The best way to characterize the Blues penalty kill is aggressive. Unlike other teams, they will use their size and reach to challenge opponents, often creating turnovers in the process.

However, sometimes this aggression morphs into over-aggression.

Here the Blues’ forward Patrik Berglund, clocking in at 6’4” and 223lbs, jumps all over Erik Staal. As other Wild members come in to help out, Blues defenseman Joel Edmundson also comes to help out. While that’s all fine and dandy at even strength, Edmundson’s aggressive commitment to the puck places more responsibilities on the remaining Blues.

Look at Vladmir Sobotka (#71) up high. He can’t clog the passing lanes to either Wild defender. If Sobotka does commit to a defender and the Wild retrieve this puck, they can pass it to the other player for a completely free lane to shoot in or to skate the puck in for a shot closer to goaltender Jake Allen.

Although Sobotka doesn’t commit until the pass to Jared Spurgeron, the ensuing pass across the blue line leaves He-Who-Shall-Not-Be-Named wide open with all the time in the world. Accordingly, he rips a shot into the back of the net, punishing the Blues for their over-aggression and commitment along the boards.

All this being said, if the other team is only scoring because of your own mistakes and not anything spectacular that they themselves are able to generate, you’re probably doing just fine.

Against the umbrella, the Blues mix things up and go to a diamond formation rather than a box.

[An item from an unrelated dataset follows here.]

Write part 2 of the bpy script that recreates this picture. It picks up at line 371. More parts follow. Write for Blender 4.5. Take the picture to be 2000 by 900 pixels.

Just to restate the point of the diamond formation, the top skater prevents the top of the umbrella from getting a shot off. The Blues have been able to use this formation to a lot of success so far this season, greatly restricting the time and space that opponents have with the puck and, once again, causing turnovers with their aggression.

However, the fatal flaw of the diamond is that, when a puck does get through to the net, there are often a lack of defenders in front. Because the umbrella places two forwards right in front of the net and the diamond leaves only one defenseman to deal with them, there is a mismatch of numbers. Below we see exactly that happen.

What does this mean for the Predators?

Yikes...

The Predators power play is likely going to struggle. A lot. I love Viktor Arvidsson just as much as the next person, but does anyone really think he’s going to outmuscle the 6’6”, 226lb Colton Parayko in front of the net? It doesn’t get much better against the likes of the 6’4” Bowmeester and Edmundson. At least Pietrangelo is only 6’3”, right? We know that P.K. Subban, Roman Josi, Ryan Ellis, and Matthias Ekholm can all score from the point, but their shots need to go into the net instead of creating rebounds this series. There’s not a lot of hope for the Predators winning those battles in the crease against the Blues.

On the penalty kill, the Predators also have their hands full. The key of course will be taking away the cross-ice pass. Being able to track Tarasenko’s passing lanes will be critical for preventing the Blues from scoring on the power play.